Scripts that build scenes ▸
+ + +

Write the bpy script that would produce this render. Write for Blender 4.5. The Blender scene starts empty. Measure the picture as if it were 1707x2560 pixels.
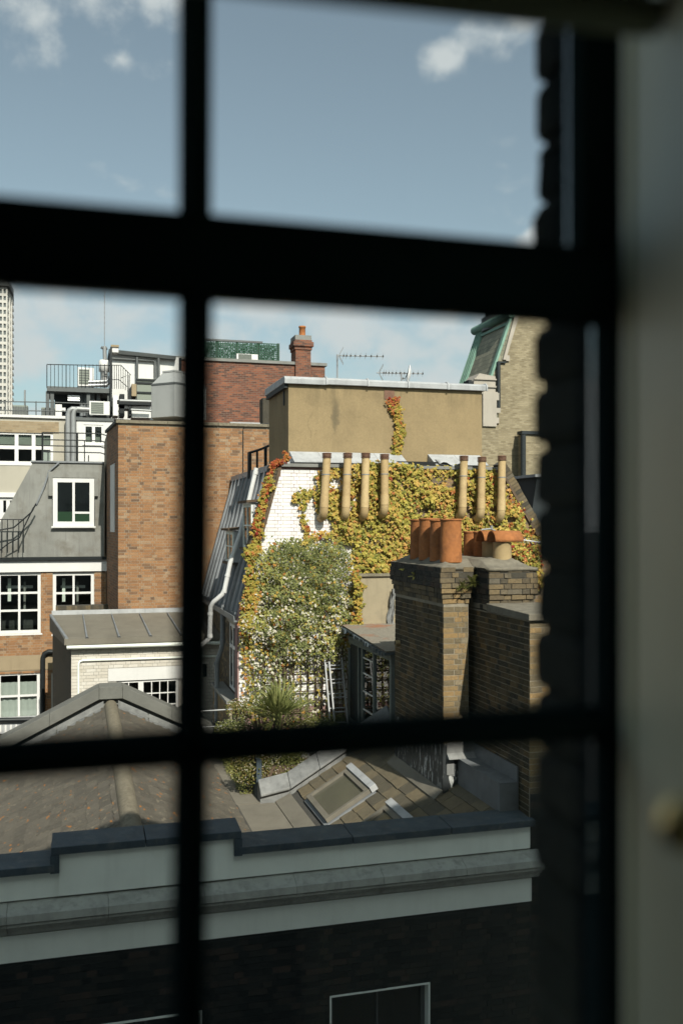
import bpy, math, random
import numpy as np
from mathutils import Vector, Matrix
R = math.radians
rnd = random.Random(11)
sc = bpy.context.scene
col = sc.collection

# ---------------------------------------------------------------- camera
F, CX, HY = 2340.0, 853.5, 1310.0          # focal length and horizon in photo pixels (1707 x 2560)
TH = math.atan(653.0 / F)                  # the view is turned right of the street grid
ct, st = math.cos(TH), math.sin(TH)
cam = bpy.data.cameras.new('camera'); camo = bpy.data.objects.new('camera', cam); col.objects.link(camo)
cam.sensor_fit = 'VERTICAL'; cam.sensor_height = 36.0; cam.lens = F / 2560 * 36
cam.shift_y = (HY - 1280) / 2560
camo.rotation_euler = (R(90), 0, -TH)
cam.clip_start = 0.02; cam.clip_end = 3000
cam.dof.use_dof = True; cam.dof.focus_distance = 17.5; cam.dof.aperture_fstop = 1.9
sc.camera = camo

# ---------------------------------------------------------------- sky, sun, exposure
SUN_EL, SUN_AZ = R(41), R(7)               # sun stands behind the camera, a little to the right
sdir = Vector((math.sin(SUN_AZ) * math.cos(SUN_EL), -math.cos(SUN_AZ) * math.cos(SUN_EL), math.sin(SUN_EL)))
world = bpy.data.worlds.new('World'); sc.world = world; world.use_nodes = True
nt = world.node_tree; N = nt.nodes; L = nt.links
for n in list(N): N.remove(n)
out = N.new('ShaderNodeOutputWorld'); bg = N.new('ShaderNodeBackground')
sky = N.new('ShaderNodeTexSky'); sky.sky_type = 'NISHITA'; sky.sun_disc = False
sky.sun_elevation = SUN_EL; sky.sun_rotation = math.pi - SUN_AZ
sky.air_density = 1.0; sky.dust_density = 2.2; sky.ozone_density = 1.2; sky.altitude = 30
tc = N.new('ShaderNodeTexCoord'); sep = N.new('ShaderNodeSeparateXYZ'); L.new(tc.outputs['Generated'], sep.inputs[0])
zz = N.new('ShaderNodeMath'); zz.operation = 'ADD'; L.new(sep.outputs[2], zz.inputs[0]); zz.inputs[1].default_value = 0.16
zc = N.new('ShaderNodeMath'); zc.operation = 'MAXIMUM'; L.new(zz.outputs[0], zc.inputs[0]); zc.inputs[1].default_value = 0.05
dv = N.new('ShaderNodeVectorMath'); dv.operation = 'DIVIDE'; L.new(tc.outputs['Generated'], dv.inputs[0])
cmb = N.new('ShaderNodeCombineXYZ')
for i in range(3): L.new(zc.outputs[0], cmb.inputs[i])
L.new(cmb.outputs[0], dv.inputs[1])
mp = N.new('ShaderNodeMapping'); mp.inputs['Location'].default_value = (3.1, 0.4, 0.35); mp.inputs['Scale'].default_value = (1.0, 1.0, 1.7)
L.new(tc.outputs['Generated'], mp.inputs[0])
nz = N.new('ShaderNodeTexNoise'); nz.inputs['Scale'].default_value = 9.5; nz.inputs['Detail'].default_value = 8; nz.inputs['Roughness'].default_value = 0.52
L.new(mp.outputs[0], nz.inputs['Vector'])
# cloud cover thickens towards the horizon
cov = N.new('ShaderNodeMapRange'); cov.inputs['From Min'].default_value = 0.12; cov.inputs['From Max'].default_value = 0.36
cov.inputs['To Min'].default_value = 0.225; cov.inputs['To Max'].default_value = -0.14; L.new(sep.outputs[2], cov.inputs['Value'])
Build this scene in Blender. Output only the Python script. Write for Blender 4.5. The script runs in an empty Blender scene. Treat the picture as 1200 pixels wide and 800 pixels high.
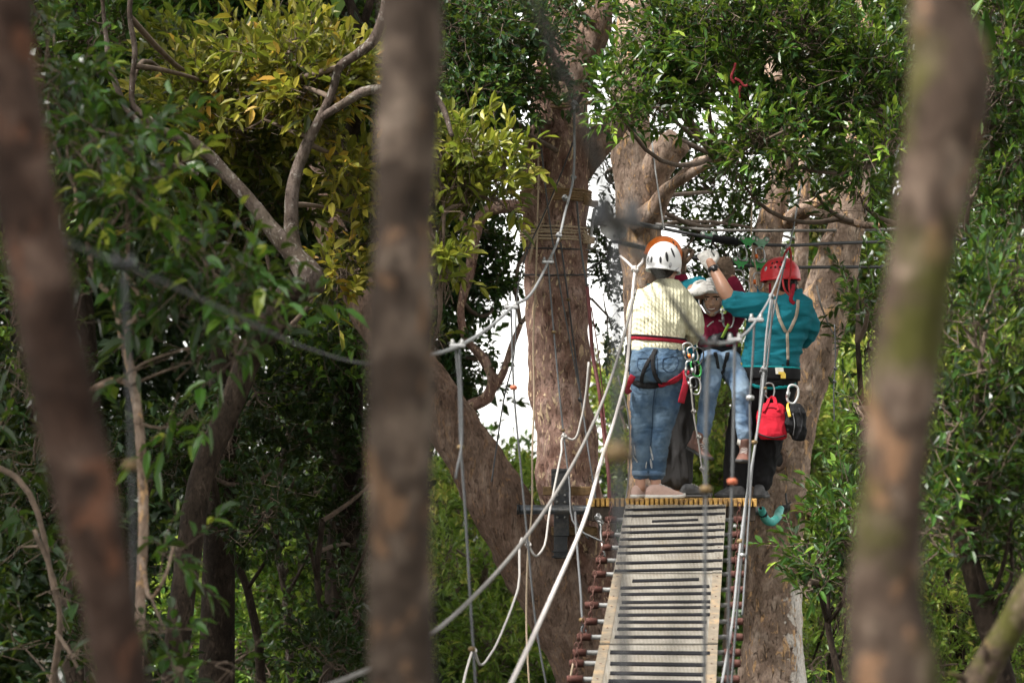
import bpy, bmesh, math, random
import numpy as np
from mathutils import Vector, Matrix, noise
from mathutils.bvhtree import BVHTree

random.seed(7)
RNG = np.random.default_rng(11)
scene = bpy.context.scene
COL = scene.collection
F = 100.0 / 36.0 * 1200.0
ZC = 5.0
HY = 590.0
CAM = Vector((0, 0, ZC))
V = Vector


def P(px, py, d):
    """world point seen at (px, py) of the photograph, d metres ahead of the camera"""
    return V(((px - 600.0) / F * d, d, ZC + (HY - py) / F * d))


def PX(n, d):
    return n * d / F


def ground_z(x, y):
    n = noise.noise(V((x * 0.12, y * 0.12, 3.1))) * 0.5 + noise.noise(V((x * 0.45, y * 0.45, 1.7))) * 0.12
    far = max(0.0, y - 45.0) * 0.02
    return 2.1 + n - min(far, 2.5)


# ------------------------------------------------------------------ materials
class NT:
    def __init__(self, name):
        self.m = bpy.data.materials.new(name)
        self.m.use_nodes = True
        self.t = self.m.node_tree
        self.t.nodes.clear()
        self.out = self.n('ShaderNodeOutputMaterial')

    def n(self, typ, **kw):
        nd = self.t.nodes.new(typ)
        for k, v in kw.items():
            if hasattr(nd, k):
                setattr(nd, k, v)
            else:
                nd.inputs[k.replace('_', ' ')].default_value = v
        return nd

    def l(self, a, b):
        self.t.links.new(a, b)

    def ramp(self, fac, stops, interp='LINEAR'):
        r = self.n('ShaderNodeValToRGB')
        cr = r.color_ramp
        cr.interpolation = interp
        while len(cr.elements) < len(stops):
            cr.elements.new(0.5)
        for e, (p, c) in zip(cr.elements, stops):
            e.position = p
            e.color = (c[0], c[1], c[2], 1) if not isinstance(c, (int, float)) else (c, c, c, 1)
        self.l(fac, r.inputs[0])
        return r.outputs[0]

    def coords(self, scale=(1, 1, 1)):
        tc = self.n('ShaderNodeTexCoord')
        mp = self.n('ShaderNodeMapping')
        mp.inputs['Scale'].default_value = scale
        self.l(tc.outputs['Object'], mp.inputs[0])
        return mp.outputs[0]

    def noise(self, vec, scale, detail=4, rough=0.55, dist=0.0):
        nn = self.n('ShaderNodeTexNoise')
        nn.inputs['Scale'].default_value = scale
        nn.inputs['Detail'].default_value = detail
        nn.inputs['Roughness'].default_value = rough
        nn.inputs['Distortion'].default_value = dist
        self.l(vec, nn.inputs['Vector'])
        return nn.outputs[0]

    def mix(self, fac, a, b, typ='MIX'):
        mx = self.n('ShaderNodeMix', data_type='RGBA', blend_type=typ)
        for sock, v in ((mx.inputs[0], fac), (mx.inputs[6], a), (mx.inputs[7], b)):
            if isinstance(v, (int, float)):
                sock.default_value = v
            elif isinstance(v, tuple):
                sock.default_value = (v[0], v[1], v[2], 1)
            else:
                self.l(v, sock)
        return mx.outputs[2]

    def math(self, op, a, b=0.0):
        mm = self.n('ShaderNodeMath', operation=op)
        for i, v in enumerate((a, b)):
            if isinstance(v, (int, float)):
                mm.inputs[i].default_value = v
            else:
                self.l(v, mm.inputs[i])
        return mm.outputs[0]

    def bump(self, h, strength=0.5, dist=0.01):
        b = self.n('ShaderNodeBump')
        b.inputs['Strength'].default_value = strength
        b.inputs['Distance'].default_value = dist
        self.l(h, b.inputs['Height'])
        return b.outputs[0]

    def bsdf(self, color, rough=0.6, metal=0.0, normal=None, spec=0.5):
        b = self.n('ShaderNodeBsdfPrincipled')
        for key, v in (('Base Color', color), ('Roughness', rough), ('Metallic', metal)):
            s = b.inputs[key]
            if isinstance(v, tuple):
                s.default_value = (v[0], v[1], v[2], 1)
            elif isinstance(v, (int, float)):
                s.default_value = v
            else:
                self.l(v, s)
        b.inputs['Specular IOR Level'].default_value = spec
        if normal is not None:
            self.l(normal, b.inputs['Normal'])
        return b

    def done(self, sh):
        self.l(sh.outputs[0] if hasattr(sh, 'outputs') else sh, self.out.inputs[0])
        return self.m


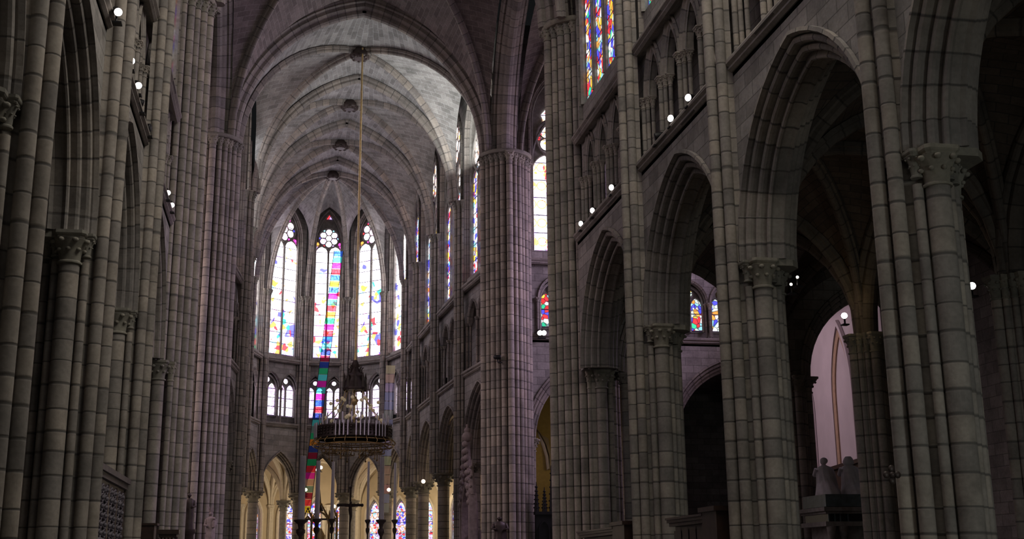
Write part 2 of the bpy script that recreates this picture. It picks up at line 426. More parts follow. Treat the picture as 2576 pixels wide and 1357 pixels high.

+ + +

EXERCISE ▸ Repeat the lines above exactly, beginning with the one containing "Build this scene" and finishing with the one containing "from mathutils.bvhtree import BVHTree". No pictures belong in the copy.

TASK SOLUTION ▸
Build this scene in Blender. Output only the Python script. Write for Blender 4.5. The script runs in an empty Blender scene. Treat the picture as 1200 pixels wide and 800 pixels high.
import bpy, bmesh, math, random
import numpy as np
from mathutils import Vector, Matrix, noise
from mathutils.bvhtree import BVHTree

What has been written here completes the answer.